» STORED DATA

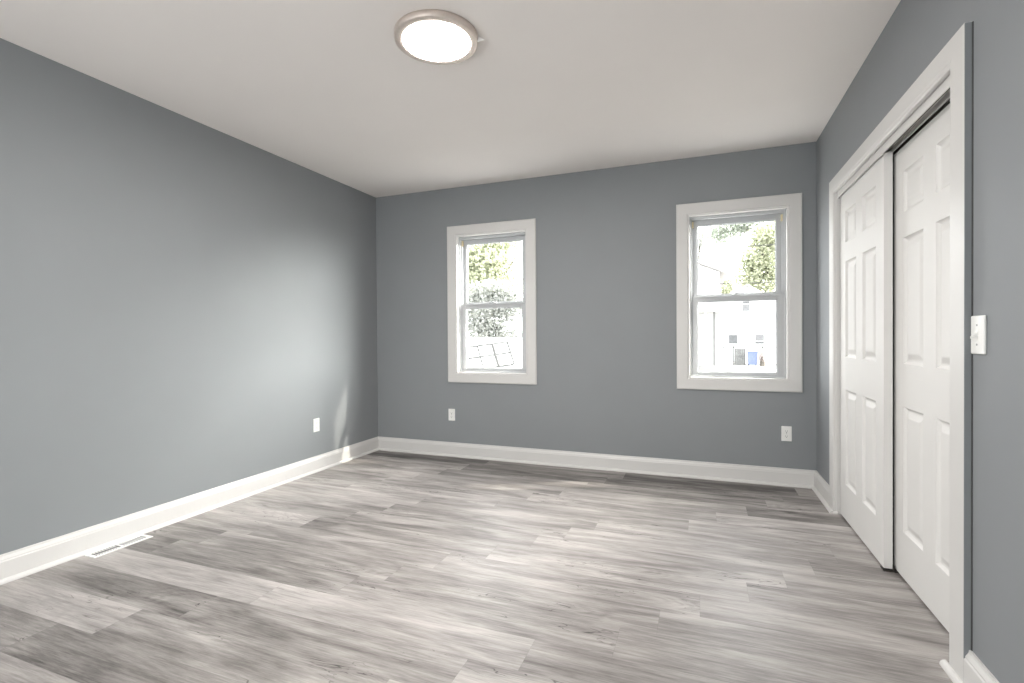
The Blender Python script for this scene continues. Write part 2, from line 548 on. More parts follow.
# ================================================================== double-hung windows
def window(name, x0, x1, label, clips):
    z0, z1 = WZ
    root = empty(name, ((x0 + x1) / 2, D, z0), label, 'window', kind='structure')
    cw = 0.088
    # mitred picture-frame casing with a small bead on the inner edge
    prof = [(0, 0), (0, 0.014), (0.006, 0.018), (cw - 0.008, 0.020), (cw, 0.016), (cw, 0)]
    bm = bmesh.new()
    ring = []
    for sx_, sz_ in ((0, 0), (1, 0), (1, 1), (0, 1)):
        row = []
        for a, t in prof:
            x = (x0 - a) if sx_ == 0 else (x1 + a)
            z = (z0 - a) if sz_ == 0 else (z1 + a)
            row.append(bm.verts.new((x, D - t, z)))
        ring.append(row)
    n = len(prof)
    for k in range(4):
        p, q = ring[k], ring[(k + 1) % 4]
        for i in range(n):
            bm.faces.new((p[i], p[(i + 1) % n], q[(i + 1) % n], q[i]))
    obj('casing', bm, 'trim', root)

    def frame(bm, xa, xb, ya, yb, za, zb, l, r, bo, to):
        bx(bm, xa, xa + l, ya, yb, za, zb)
        bx(bm, xb - r, xb, ya, yb, za, zb)
        bx(bm, xa + l, xb - r, ya, yb, za, za + bo)
        bx(bm, xa + l, xb - r, ya, yb, zb - to, zb)

    bm = bmesh.new()
    frame(bm, x0, x1, D - 0.013, D + 0.045, z0, z1, 0.012, 0.012, 0.010, 0.012)
    obj('jamb_liner', bm, 'trim', root, bevel=.0015)
    bm = bmesh.new()
    e = 0.012
    frame(bm, x0 + 0.001, x1 - 0.001, D + 0.035, D + 0.052, z0 + 0.001, z1 - 0.001, 0.024, 0.024, 0.022, 0.034)
    frame(bm, x0 + 0.001, x1 - 0.001, D + 0.052, D + 0.118, z0 + 0.001, z1 - 0.001, 0.030, 0.030, 0.020, 0.030)
    frame(bm, x0 + 0.001, x1 - 0.001, D + 0.118, D + 0.150, z0 + 0.001, z1 - 0.001, 0.045, 0.045, 0.030, 0.045)
    obj('frame', bm, 'vinyl', root, bevel=.002)
    fx0, fx1 = x0 + 0.031, x1 - 0.031
    mid = 1.440
    # upper sash (outer track)
    ya, yb = D + 0.088, D + 0.116
    bm = bmesh.new()
    frame(bm, fx0, fx1, ya, yb, mid - 0.005, z1 - 0.031, 0.040, 0.040, 0.040, 0.044)
    frame(bm, fx0 + 0.040, fx1 - 0.040, ya + .008, yb - .006, mid + 0.035, z1 - 0.075, 0.007, 0.007, 0.007, 0.007)
    up = obj('upper_sash', bm, 'vinyl', root, bevel=.002)
    obj('glass', B((fx0 + 0.042, fx1 - 0.042, ya + 0.012, ya + 0.016, mid + 0.037, z1 - 0.077)), 'glass', up)
    # lower sash (inner track)
    ya, yb = D + 0.056, D + 0.084
    bm = bmesh.new()
    frame(bm, fx0, fx1, ya, yb, z0 + 0.022, mid + 0.022, 0.040, 0.040, 0.024, 0.040)
    frame(bm, fx0 + 0.040, fx1 - 0.040, ya + .008, yb - .006, z0 + 0.046, mid - 0.018, 0.007, 0.007, 0.007, 0.007)
    bx(bm, fx0 + .02, fx1 - .02, ya - .006, ya, mid + 0.010, mid + 0.022)      # finger lip
    lo = obj('lower_sash', bm, 'vinyl', root, bevel=.002)
    obj('glass', B((fx0 + 0.042, fx1 - 0.042, ya + 0.012, ya + 0.016, z0 + 0.048, mid - 0.020)), 'glass', lo)
    # sash lock on the meeting rail
    bm = bmesh.new()
    cx = (x0 + x1) / 2
    bx(bm, cx - .032, cx + .032, ya - .004, ya + .022, mid + .022, mid + .029)
    lathe(bm, [(0.0, 0.016), (0.013, 0.015), (0.015, 0.0), (0, 0)], 20, (cx, ya + .009, mid + .029))
    bx(bm, cx - .004, cx + .034, ya + .004, ya + .014, mid + .036, mid + .045)
    obj('sash_lock', bm, 'vinyl', lo, bevel=.0015)
    # side balance tracks above the lower sash, and shipping clips at their tops
    for s, xx in ((0, x0 + 0.031), (1, x1 - 0.031)):
        g = (xx + .001, xx + .006) if s == 0 else (xx - .006, xx - .001)
        obj('balance_track', B((g[0], g[1], D + .054, D + .0865, mid + .03, z1 - .10)), 'vinyl', root, bevel=.001)
        if s in clips:
            g = (xx + .0, xx + .013) if s == 0 else (xx - .013, xx - .0)
            tag(obj('balance_clip', B((g[0], g[1], D + .056, D + .080, z1 - .095, z1 - .045)), 'cream', root, bevel=.003),
                'cream plastic clip')
    return root


window('window_1', W1[0], W1[1], 'white double-hung window nearer the blank wall, tree filling its panes', (0,))
window('window_2', W2[0], W2[1], 'white double-hung window beside the closet, pale houses in its panes', (0, 1))

# ================================================================== closet opening: casing, jamb, track
cl = empty('trim_1', (W, 2.9, 0), 'white casing and jamb framing the sliding closet doors', 'door frame', kind='structure')
ci0, ci1, ciz = 2.110, 3.684, 2.047     # casing inner edges
co0, co1, coz = 1.999, 3.772, 2.136     # outer edges
cp = [(0.0, 0.0), (0.0, 0.012), (0.005, 0.0165), (0.016, 0.0175), (0.020, 0.0195), (1.0, 0.020), (1.0, 0.0)]


def casing_leg(y_in, y_out, z_in, z_out):
    w = y_out - y_in
    bm = bmesh.new()
    pr = [(min(a / abs(w), 1.0) if a < 1 else 1.0, t) for a, t in cp]
    prism(bm, pr, lambda a, t, e: (W - t, y_in + a * w, (0.0, z_in + a * (z_out - z_in))[e]))
    return bm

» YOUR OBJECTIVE
Repeat the material above verbatim. Leave the pictures behind.

» COMPLETED TASK
The Blender Python script for this scene continues. Write part 2, from line 548 on. More parts follow.
# ================================================================== double-hung windows
def window(name, x0, x1, label, clips):
    z0, z1 = WZ
    root = empty(name, ((x0 + x1) / 2, D, z0), label, 'window', kind='structure')
    cw = 0.088
    # mitred picture-frame casing with a small bead on the inner edge
    prof = [(0, 0), (0, 0.014), (0.006, 0.018), (cw - 0.008, 0.020), (cw, 0.016), (cw, 0)]
    bm = bmesh.new()
    ring = []
    for sx_, sz_ in ((0, 0), (1, 0), (1, 1), (0, 1)):
        row = []
        for a, t in prof:
            x = (x0 - a) if sx_ == 0 else (x1 + a)
            z = (z0 - a) if sz_ == 0 else (z1 + a)
            row.append(bm.verts.new((x, D - t, z)))
        ring.append(row)
    n = len(prof)
    for k in range(4):
        p, q = ring[k], ring[(k + 1) % 4]
        for i in range(n):
            bm.faces.new((p[i], p[(i + 1) % n], q[(i + 1) % n], q[i]))
    obj('casing', bm, 'trim', root)

    def frame(bm, xa, xb, ya, yb, za, zb, l, r, bo, to):
        bx(bm, xa, xa + l, ya, yb, za, zb)
        bx(bm, xb - r, xb, ya, yb, za, zb)
        bx(bm, xa + l, xb - r, ya, yb, za, za + bo)
        bx(bm, xa + l, xb - r, ya, yb, zb - to, zb)

    bm = bmesh.new()
    frame(bm, x0, x1, D - 0.013, D + 0.045, z0, z1, 0.012, 0.012, 0.010, 0.012)
    obj('jamb_liner', bm, 'trim', root, bevel=.0015)
    bm = bmesh.new()
    e = 0.012
    frame(bm, x0 + 0.001, x1 - 0.001, D + 0.035, D + 0.052, z0 + 0.001, z1 - 0.001, 0.024, 0.024, 0.022, 0.034)
    frame(bm, x0 + 0.001, x1 - 0.001, D + 0.052, D + 0.118, z0 + 0.001, z1 - 0.001, 0.030, 0.030, 0.020, 0.030)
    frame(bm, x0 + 0.001, x1 - 0.001, D + 0.118, D + 0.150, z0 + 0.001, z1 - 0.001, 0.045, 0.045, 0.030, 0.045)
    obj('frame', bm, 'vinyl', root, bevel=.002)
    fx0, fx1 = x0 + 0.031, x1 - 0.031
    mid = 1.440
    # upper sash (outer track)
    ya, yb = D + 0.088, D + 0.116
    bm = bmesh.new()
    frame(bm, fx0, fx1, ya, yb, mid - 0.005, z1 - 0.031, 0.040, 0.040, 0.040, 0.044)
    frame(bm, fx0 + 0.040, fx1 - 0.040, ya + .008, yb - .006, mid + 0.035, z1 - 0.075, 0.007, 0.007, 0.007, 0.007)
    up = obj('upper_sash', bm, 'vinyl', root, bevel=.002)
    obj('glass', B((fx0 + 0.042, fx1 - 0.042, ya + 0.012, ya + 0.016, mid + 0.037, z1 - 0.077)), 'glass', up)
    # lower sash (inner track)
    ya, yb = D + 0.056, D + 0.084
    bm = bmesh.new()
    frame(bm, fx0, fx1, ya, yb, z0 + 0.022, mid + 0.022, 0.040, 0.040, 0.024, 0.040)
    frame(bm, fx0 + 0.040, fx1 - 0.040, ya + .008, yb - .006, z0 + 0.046, mid - 0.018, 0.007, 0.007, 0.007, 0.007)
    bx(bm, fx0 + .02, fx1 - .02, ya - .006, ya, mid + 0.010, mid + 0.022)      # finger lip
    lo = obj('lower_sash', bm, 'vinyl', root, bevel=.002)
    obj('glass', B((fx0 + 0.042, fx1 - 0.042, ya + 0.012, ya + 0.016, z0 + 0.048, mid - 0.020)), 'glass', lo)
    # sash lock on the meeting rail
    bm = bmesh.new()
    cx = (x0 + x1) / 2
    bx(bm, cx - .032, cx + .032, ya - .004, ya + .022, mid + .022, mid + .029)
    lathe(bm, [(0.0, 0.016), (0.013, 0.015), (0.015, 0.0), (0, 0)], 20, (cx, ya + .009, mid + .029))
    bx(bm, cx - .004, cx + .034, ya + .004, ya + .014, mid + .036, mid + .045)
    obj('sash_lock', bm, 'vinyl', lo, bevel=.0015)
    # side balance tracks above the lower sash, and shipping clips at their tops
    for s, xx in ((0, x0 + 0.031), (1, x1 - 0.031)):
        g = (xx + .001, xx + .006) if s == 0 else (xx - .006, xx - .001)
        obj('balance_track', B((g[0], g[1], D + .054, D + .0865, mid + .03, z1 - .10)), 'vinyl', root, bevel=.001)
        if s in clips:
            g = (xx + .0, xx + .013) if s == 0 else (xx - .013, xx - .0)
            tag(obj('balance_clip', B((g[0], g[1], D + .056, D + .080, z1 - .095, z1 - .045)), 'cream', root, bevel=.003),
                'cream plastic clip')
    return root


window('window_1', W1[0], W1[1], 'white double-hung window nearer the blank wall, tree filling its panes', (0,))
window('window_2', W2[0], W2[1], 'white double-hung window beside the closet, pale houses in its panes', (0, 1))

# ================================================================== closet opening: casing, jamb, track
cl = empty('trim_1', (W, 2.9, 0), 'white casing and jamb framing the sliding closet doors', 'door frame', kind='structure')
ci0, ci1, ciz = 2.110, 3.684, 2.047     # casing inner edges
co0, co1, coz = 1.999, 3.772, 2.136     # outer edges
cp = [(0.0, 0.0), (0.0, 0.012), (0.005, 0.0165), (0.016, 0.0175), (0.020, 0.0195), (1.0, 0.020), (1.0, 0.0)]


def casing_leg(y_in, y_out, z_in, z_out):
    w = y_out - y_in
    bm = bmesh.new()
    pr = [(min(a / abs(w), 1.0) if a < 1 else 1.0, t) for a, t in cp]
    prism(bm, pr, lambda a, t, e: (W - t, y_in + a * w, (0.0, z_in + a * (z_out - z_in))[e]))
    return bm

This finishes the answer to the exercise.